**Task**
Skip the pictures and quote all of the lines exactly.

[Records with scene code]
>>>

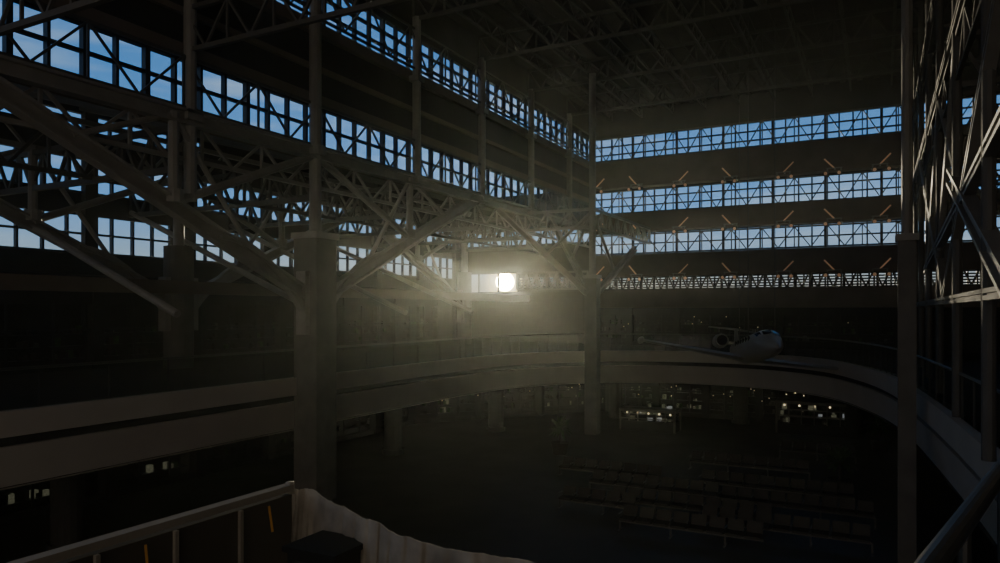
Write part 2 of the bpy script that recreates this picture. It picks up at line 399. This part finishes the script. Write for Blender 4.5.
def kiosk(x,y,w,d,h,name):
    e=empty(name,(x,y,ZF)); f=B()
    for sx in(-1,1):
        for sy in(-1,1): f.box((sx*w/2-.08,sy*d/2-.08,0),(sx*w/2+.08,sy*d/2+.08,h),M_kfr)
    f.box((-w/2-.1,-d/2-.1,h-.25),(w/2+.1,d/2+.1,h),M_kfr); f.box((-w/2,-d/2,0),(w/2,d/2,.9),M_wall)
    n=6
    for i in range(n+1): f.box((-w/2+w*i/n-.04,-d/2-.05,.9),(-w/2+w*i/n+.04,-d/2+.05,h-.3),M_kfr)
    f.box((-w/2,-d/2-.05,h*.55),(w/2,-d/2+.05,h*.55+.08),M_kfr)
    f.obj('kiosk_frame',e)
    g=B(); rnd=random.Random(int(x*10))
    for i in range(22):
        xx=rnd.uniform(-w/2+.2,w/2-.5); zz=rnd.choice([.9,1.5,2.1]); g.box((xx,-.2,zz),(xx+rnd.uniform(.15,.5),.2,zz+rnd.uniform(.15,.4)),rnd.choice([M_disp,M_disp,M_sign,M_pot]))
    for zz in(1.45,2.05): g.box((-w/2+.1,-.3,zz-.05),(w/2-.1,.3,zz),M_metal)
    g.obj('merchandise',e)
    l=B()
    for i in range(5):
        xx=-w/2+w*(i+.5)/5; l.tube((xx,-d/4,h-.5),(xx,-d/4,h-.35),.08,M_bulb,8)
    l.obj('lamps',e)
def on_floor(u,t): r=ray(u,310); return r.x*t,r.y*t
x,y=on_floor(815,64); kiosk(x,y,6.2,2,2.9,'retail_kiosk')
x,y=on_floor(650,66); kiosk(x,y,5,2,2.0,'retail_kiosk')
x,y=on_floor(888,60); b=B(); b.box((x-.5,y-.05,-8.6),(x+.5,y+.05,-7.8),M_sign); b.tube((x,y,-8),(x,y,ZB-3),.04,M_metal); b.box((x-.56,y-.04,-8.66),(x+.56,y+.04,-7.74),M_frame); b.obj('hanging_sign')

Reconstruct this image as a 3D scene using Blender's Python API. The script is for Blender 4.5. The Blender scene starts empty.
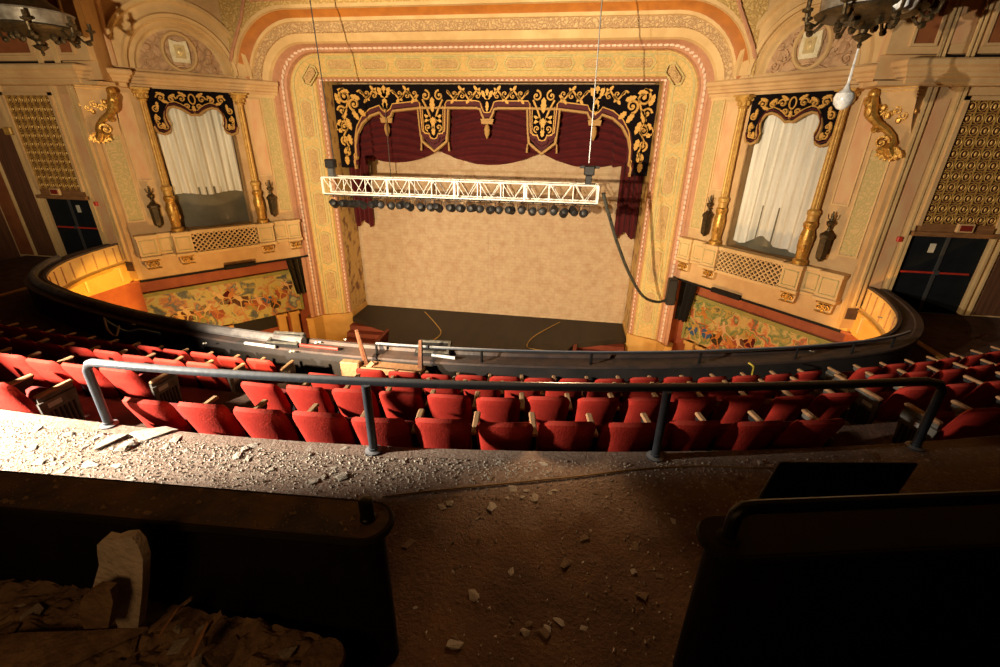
import bpy, bmesh, math, random
from mathutils import Vector, Matrix
random.seed(7)
PI=math.pi
S=bpy.context.scene
COL=S.collection
ZO=10.4
# ------------------------------------------------------------------ camera model (room coordinates, camera at z=0 before the final shift)
CF=453.54; CP=math.radians(24.0); CR=math.radians(-.90237); CY=math.radians(8.8413); CX=3.935
def ray(px,py):
    a=(px-500)/CF;b=(333.5-py)/CF
    c,s=math.cos(CR),math.sin(CR); X=c*a+s*b;u=-s*a+c*b
    c,s=math.cos(CP),math.sin(CP); Y=c+u*s;Z=-s+u*c
    c,s=math.cos(CY),math.sin(CY)
    return (c*X-s*Y, s*X+c*Y, Z)
def at(px,py,y=None,z=None):
    r=ray(px,py); t=z/r[2] if z is not None else y/r[1]
    return (CX+t*r[0],t*r[1],t*r[2])
# ------------------------------------------------------------------ materials
def new_mat(name):
    m=bpy.data.materials.new(name); m.use_nodes=True
    return m,m.node_tree.nodes,m.node_tree.links,m.node_tree.nodes['Principled BSDF']
def mat(name,col,rough=.7,metal=0.,col2=None,scale=4.,sharp=(.35,.65),bump=0.,bscale=25.,kind='noise',dust=None,dustamt=.5,stretch=None,spec=.4,sheen=0):
    m,N,L,P=new_mat(name)
    P.inputs['Roughness'].default_value=rough; P.inputs['Metallic'].default_value=metal
    P.inputs['Specular IOR Level'].default_value=spec
    if sheen: P.inputs['Sheen Weight'].default_value=sheen
    tc=N.new('ShaderNodeTexCoord'); mp=N.new('ShaderNodeMapping'); L.new(tc.outputs['Object'],mp.inputs[0])
    if stretch: mp.inputs['Scale'].default_value=stretch
    src=None
    if kind=='noise':
        t=N.new('ShaderNodeTexNoise'); t.inputs['Scale'].default_value=scale; t.inputs['Detail'].default_value=6; t.inputs['Roughness'].default_value=.6
        L.new(mp.outputs[0],t.inputs['Vector']); src=t.outputs['Fac']
    elif kind=='carved':
        n=N.new('ShaderNodeTexNoise'); n.inputs['Scale'].default_value=scale*.5; L.new(mp.outputs[0],n.inputs['Vector'])
        ad=N.new('ShaderNodeMixRGB'); ad.blend_type='ADD'; ad.inputs[0].default_value=.6; L.new(mp.outputs[0],ad.inputs[1]); L.new(n.outputs['Color'],ad.inputs[2])
        t=N.new('ShaderNodeTexVoronoi'); t.feature='DISTANCE_TO_EDGE'; t.inputs['Scale'].default_value=scale; L.new(ad.outputs[0],t.inputs['Vector'])
        mu=N.new('ShaderNodeMath'); mu.operation='MULTIPLY'; mu.inputs[1].default_value=2.6; L.new(t.outputs['Distance'],mu.inputs[0]); src=mu.outputs[0]  # low at the grooves, so the ramp paints shade into the recesses
    rp=N.new('ShaderNodeValToRGB'); rp.color_ramp.elements[0].position=sharp[0]; rp.color_ramp.elements[1].position=sharp[1]
    c2=col2 or tuple(c*.8 for c in col)
    rp.color_ramp.elements[0].color=(*c2,1); rp.color_ramp.elements[1].color=(*col,1)
    L.new(src,rp.inputs[0]); out=rp.outputs[0]
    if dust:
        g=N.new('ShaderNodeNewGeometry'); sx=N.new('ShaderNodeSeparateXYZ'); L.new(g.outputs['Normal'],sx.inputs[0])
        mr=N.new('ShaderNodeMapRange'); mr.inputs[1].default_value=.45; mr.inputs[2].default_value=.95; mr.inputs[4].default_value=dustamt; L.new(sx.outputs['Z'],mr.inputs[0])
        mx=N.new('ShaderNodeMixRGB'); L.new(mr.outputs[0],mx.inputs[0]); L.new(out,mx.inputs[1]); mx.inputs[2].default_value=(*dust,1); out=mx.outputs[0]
    L.new(out,P.inputs['Base Color'])
    if bump:
        b=N.new('ShaderNodeBump'); b.inputs['Strength'].default_value=min(1,bump); b.inputs['Distance'].default_value=.03
        if kind=='carved': L.new(src,b.inputs['Height'])
        else:
            t2=N.new('ShaderNodeTexNoise'); t2.inputs['Scale'].default_value=bscale; t2.inputs['Detail'].default_value=4; L.new(mp.outputs[0],t2.inputs['Vector']); L.new(t2.outputs['Fac'],b.inputs['Height'])
        L.new(b.outputs[0],P.inputs['Normal'])
    return m
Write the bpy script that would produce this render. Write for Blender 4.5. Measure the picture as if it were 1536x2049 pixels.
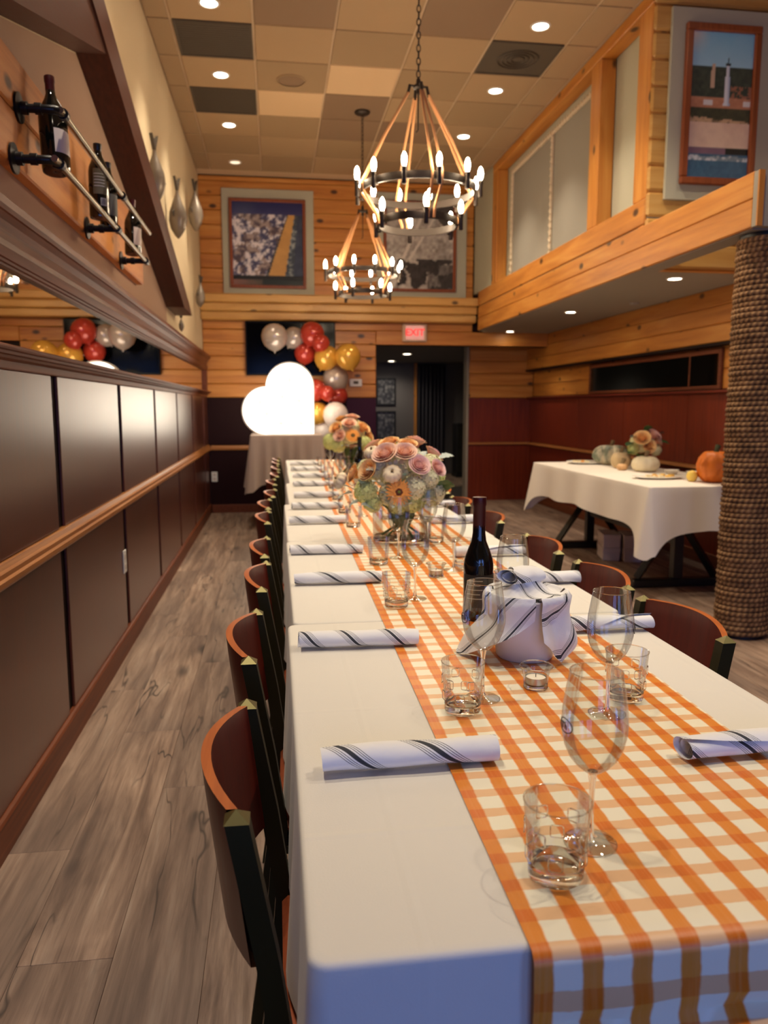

<<<

**Full response**
Write part 2 of the bpy script that recreates this picture. It picks up at line 399. This part finishes the script. Write for Blender 4.5.
def kiosk(x,y,w,d,h,name):
    e=empty(name,(x,y,ZF)); f=B()
    for sx in(-1,1):
        for sy in(-1,1): f.box((sx*w/2-.08,sy*d/2-.08,0),(sx*w/2+.08,sy*d/2+.08,h),M_kfr)
    f.box((-w/2-.1,-d/2-.1,h-.25),(w/2+.1,d/2+.1,h),M_kfr); f.box((-w/2,-d/2,0),(w/2,d/2,.9),M_wall)
    n=6
    for i in range(n+1): f.box((-w/2+w*i/n-.04,-d/2-.05,.9),(-w/2+w*i/n+.04,-d/2+.05,h-.3),M_kfr)
    f.box((-w/2,-d/2-.05,h*.55),(w/2,-d/2+.05,h*.55+.08),M_kfr)
    f.obj('kiosk_frame',e)
    g=B(); rnd=random.Random(int(x*10))
    for i in range(22):
        xx=rnd.uniform(-w/2+.2,w/2-.5); zz=rnd.choice([.9,1.5,2.1]); g.box((xx,-.2,zz),(xx+rnd.uniform(.15,.5),.2,zz+rnd.uniform(.15,.4)),rnd.choice([M_disp,M_disp,M_sign,M_pot]))
    for zz in(1.45,2.05): g.box((-w/2+.1,-.3,zz-.05),(w/2-.1,.3,zz),M_metal)
    g.obj('merchandise',e)
    l=B()
    for i in range(5):
        xx=-w/2+w*(i+.5)/5; l.tube((xx,-d/4,h-.5),(xx,-d/4,h-.35),.08,M_bulb,8)
    l.obj('lamps',e)
def on_floor(u,t): r=ray(u,310); return r.x*t,r.y*t
x,y=on_floor(815,64); kiosk(x,y,6.2,2,2.9,'retail_kiosk')
x,y=on_floor(650,66); kiosk(x,y,5,2,2.0,'retail_kiosk')
x,y=on_floor(888,60); b=B(); b.box((x-.5,y-.05,-8.6),(x+.5,y+.05,-7.8),M_sign); b.tube((x,y,-8),(x,y,ZB-3),.04,M_metal); b.box((x-.56,y-.04,-8.66),(x+.56,y+.04,-7.74),M_frame); b.obj('hanging_sign')

Reconstruct this image as a 3D scene using Blender's Python API. The script is for Blender 4.5. The Blender scene starts empty.
import bpy, bmesh, math, random
from mathutils import Vector, Matrix
random.seed(7)
PI=math.pi
S=bpy.context.scene
COL=S.collection
ZO=10.4
# ------------------------------------------------------------------ camera model (room coordinates, camera at z=0 before the final shift)
CF=453.54; CP=math.radians(24.0); CR=math.radians(-.90237); CY=math.radians(8.8413); CX=3.935
def ray(px,py):
    a=(px-500)/CF;b=(333.5-py)/CF
    c,s=math.cos(CR),math.sin(CR); X=c*a+s*b;u=-s*a+c*b
    c,s=math.cos(CP),math.sin(CP); Y=c+u*s;Z=-s+u*c
    c,s=math.cos(CY),math.sin(CY)
    return (c*X-s*Y, s*X+c*Y, Z)
def at(px,py,y=None,z=None):
    r=ray(px,py); t=z/r[2] if z is not None else y/r[1]
    return (CX+t*r[0],t*r[1],t*r[2])
# ------------------------------------------------------------------ materials
def new_mat(name):
    m=bpy.data.materials.new(name); m.use_nodes=True
    return m,m.node_tree.nodes,m.node_tree.links,m.node_tree.nodes['Principled BSDF']
def mat(name,col,rough=.7,metal=0.,col2=None,scale=4.,sharp=(.35,.65),bump=0.,bscale=25.,kind='noise',dust=None,dustamt=.5,stretch=None,spec=.4,sheen=0):
    m,N,L,P=new_mat(name)
    P.inputs['Roughness'].default_value=rough; P.inputs['Metallic'].default_value=metal
    P.inputs['Specular IOR Level'].default_value=spec
    if sheen: P.inputs['Sheen Weight'].default_value=sheen
    tc=N.new('ShaderNodeTexCoord'); mp=N.new('ShaderNodeMapping'); L.new(tc.outputs['Object'],mp.inputs[0])
    if stretch: mp.inputs['Scale'].default_value=stretch
    src=None
    if kind=='noise':
        t=N.new('ShaderNodeTexNoise'); t.inputs['Scale'].default_value=scale; t.inputs['Detail'].default_value=6; t.inputs['Roughness'].default_value=.6
        L.new(mp.outputs[0],t.inputs['Vector']); src=t.outputs['Fac']
    elif kind=='carved':
        n=N.new('ShaderNodeTexNoise'); n.inputs['Scale'].default_value=scale*.5; L.new(mp.outputs[0],n.inputs['Vector'])
        ad=N.new('ShaderNodeMixRGB'); ad.blend_type='ADD'; ad.inputs[0].default_value=.6; L.new(mp.outputs[0],ad.inputs[1]); L.new(n.outputs['Color'],ad.inputs[2])
        t=N.new('ShaderNodeTexVoronoi'); t.feature='DISTANCE_TO_EDGE'; t.inputs['Scale'].default_value=scale; L.new(ad.outputs[0],t.inputs['Vector'])
        mu=N.new('ShaderNodeMath'); mu.operation='MULTIPLY'; mu.inputs[1].default_value=2.6; L.new(t.outputs['Distance'],mu.inputs[0]); src=mu.outputs[0]  # low at the grooves, so the ramp paints shade into the recesses
    rp=N.new('ShaderNodeValToRGB'); rp.color_ramp.elements[0].position=sharp[0]; rp.color_ramp.elements[1].position=sharp[1]
    c2=col2 or tuple(c*.8 for c in col)
    rp.color_ramp.elements[0].color=(*c2,1); rp.color_ramp.elements[1].color=(*col,1)
    L.new(src,rp.inputs[0]); out=rp.outputs[0]
    if dust:
        g=N.new('ShaderNodeNewGeometry'); sx=N.new('ShaderNodeSeparateXYZ'); L.new(g.outputs['Normal'],sx.inputs[0])
        mr=N.new('ShaderNodeMapRange'); mr.inputs[1].default_value=.45; mr.inputs[2].default_value=.95; mr.inputs[4].default_value=dustamt; L.new(sx.outputs['Z'],mr.inputs[0])
        mx=N.new('ShaderNodeMixRGB'); L.new(mr.outputs[0],mx.inputs[0]); L.new(out,mx.inputs[1]); mx.inputs[2].default_value=(*dust,1); out=mx.outputs[0]
    L.new(out,P.inputs['Base Color'])
    if bump:
        b=N.new('ShaderNodeBump'); b.inputs['Strength'].default_value=min(1,bump); b.inputs['Distance'].default_value=.03
        if kind=='carved': L.new(src,b.inputs['Height'])
        else:
            t2=N.new('ShaderNodeTexNoise'); t2.inputs['Scale'].default_value=bscale; t2.inputs['Detail'].default_value=4; L.new(mp.outputs[0],t2.inputs['Vector']); L.new(t2.outputs['Fac'],b.inputs['Height'])
        L.new(b.outputs[0],P.inputs['Normal'])
    return m
Write the bpy script that would produce this render. Write for Blender 4.5. Measure the picture as if it were 1536x2049 pixels.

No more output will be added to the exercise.